Linux

Linux Malware by the Numbers

Concrete security incident data is typically scarce for any operating system, but the challenge of finding useful data is even more acute for Linux environments. Some folks might even believe that there is no such thing as Linux malware, or that Linux is inherently secure / heterogenous / rare compared to Windows systems. Instead of going into a “why” discussion, I’d like to take a look at reports of actual incidents, describe those threats, and use the Windows malware experience to infer “what’s next” for Linux.

Alon Nafta

Alon Nafta

A key point to consider when looking at Linux malware is that it’s mostly targeting servers. When you compare threats to servers against those targeting client systems, the common exploitation vectors are typically different, in addition to heavy reliance on system administrators’ skill and meticulousness.

What were the major Linux malware incidents in recent years?

Here’s the data I collected for the last 3 or so years:

  • 2011 kernel.org hacked, malware used was some variant of Phalanx, one of the better known Linux rootkits

  • 2012 A Linux rootkit is caught in the wild, nicknamed Snakso (Here’s a blog post describing it)

  • 2012 An iframe injection module is caught in the wild, nicknamed Chapro by Symantec, and later linked to the previously known Darkleech.

  • 2012 Volatility released a nice analysis of a recent variant of Phalanx (dubbed Phalanx 2) caught that year

  • 2014 Linux backdoors were found in the wild in large numbers. Because of the high volume, this was named Operation Windigo

  • 2014 Darkleech is still seen in the wild in newer variants

Phalanx and Snakso are both kernel rootkits that use loadable kernel modules to execute kernel code, and various hooks to hide processes, files and network connections. All other used malware “userland” modules that patch existing binaries on the system and use various techniques to evade system administrators and external system audits.

How did malware get in?

Linux-running systems are primarily servers, meaning that common exploits targeting browsers (via drive-by attacks) or email clients and file readers (via spear phishing emails) are practically irrelevant. Yet all of these were presumably installed with root privileges, so how did they get in?

We can reasonably speculate that many servers suffer from bad configuration, exposed interfaces and shared SSH keys and credentials. Unpatched servers are also further exposed to publicly disclosed privilege escalation vulnerabilities, and obviously everyone is exposed to zero-days. Since in many cases numerous servers are managed by the same IT administrators, sysadmins are obvious targets for attackers (pdf) for acquiring targets nonlinearly.

These are small numbers compared to Windows incidents, why should this change?

Granted, the scale and complexity of these incidents is significantly inferior to what happened in the parallel world of Windows systems. However, we should take into account the following observations -

  • The technology barrier isn’t as high as previously thought, as demonstrated by last year’s disclosure of the (5-year old) NSA Tailored Access Operations (TAO) catalog. Moreover, many Windows malware capabilities can be ported to operate on Linux running systems, for example, using GRUB to retain persistence.
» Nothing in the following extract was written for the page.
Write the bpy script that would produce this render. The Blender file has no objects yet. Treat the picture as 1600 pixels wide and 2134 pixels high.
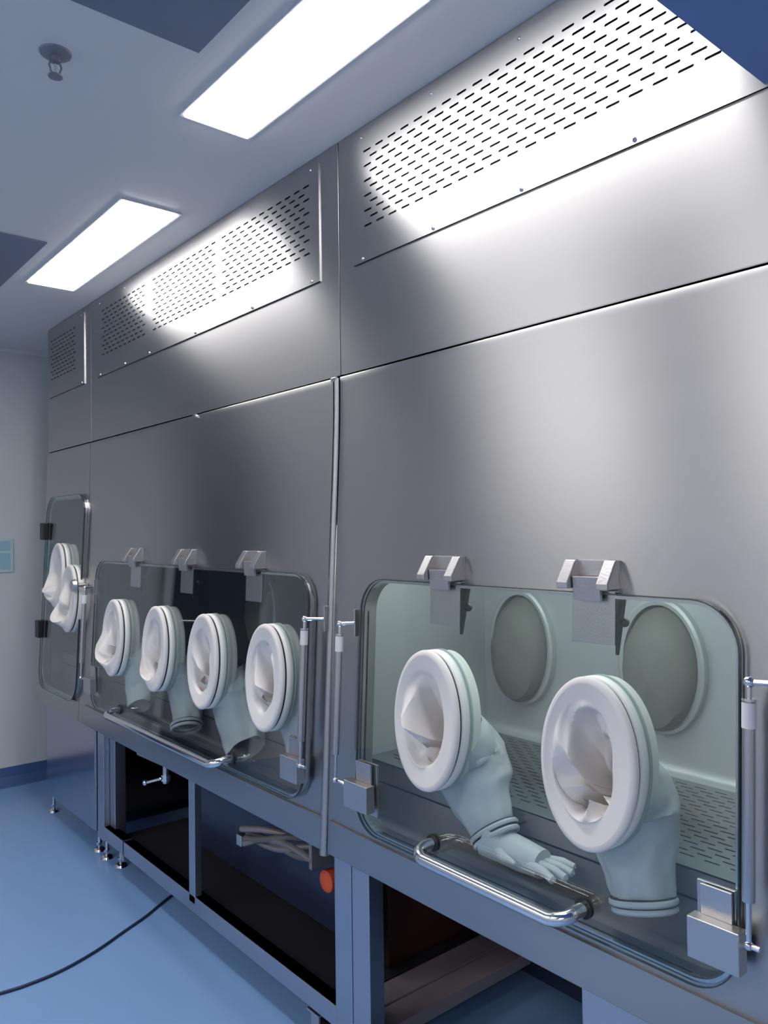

  • As data is moving from endpoints to outsourced servers and centralized server farms, we can expect (or fear) that the relative value of exploiting servers is rapidly increasing.

  • Linux server security relies almost exclusively on security-aware administration and capable administrators, since deployed third party security products are sparse. This leaves incredible room for human error and security gaps due to lack of technical aptitude or awareness.

Looking at the Crystal Ball: Malware and Linux

Linux systems and the Linux security landscape have experienced far less malware activity than its Windows counterpart, yet this very same reduced friction has a major impact, resulting in a relatively immature ecosystem.  The Linux server environment lacks of easily deployed security solutions, third party security products (e.g. anti-malware) and requires high administration skills. These factors make it a relatively fertile field for malware.

While data and computation moves from endpoints to servers, the number of Linux servers holding sensitive data is on the rise and provides an attractive opportunity for malicious adversaries. The technology and tools used by nation-state actors will eventually make their way to cybercrime organizations, expanding their efforts and capabilities to target Linux systems.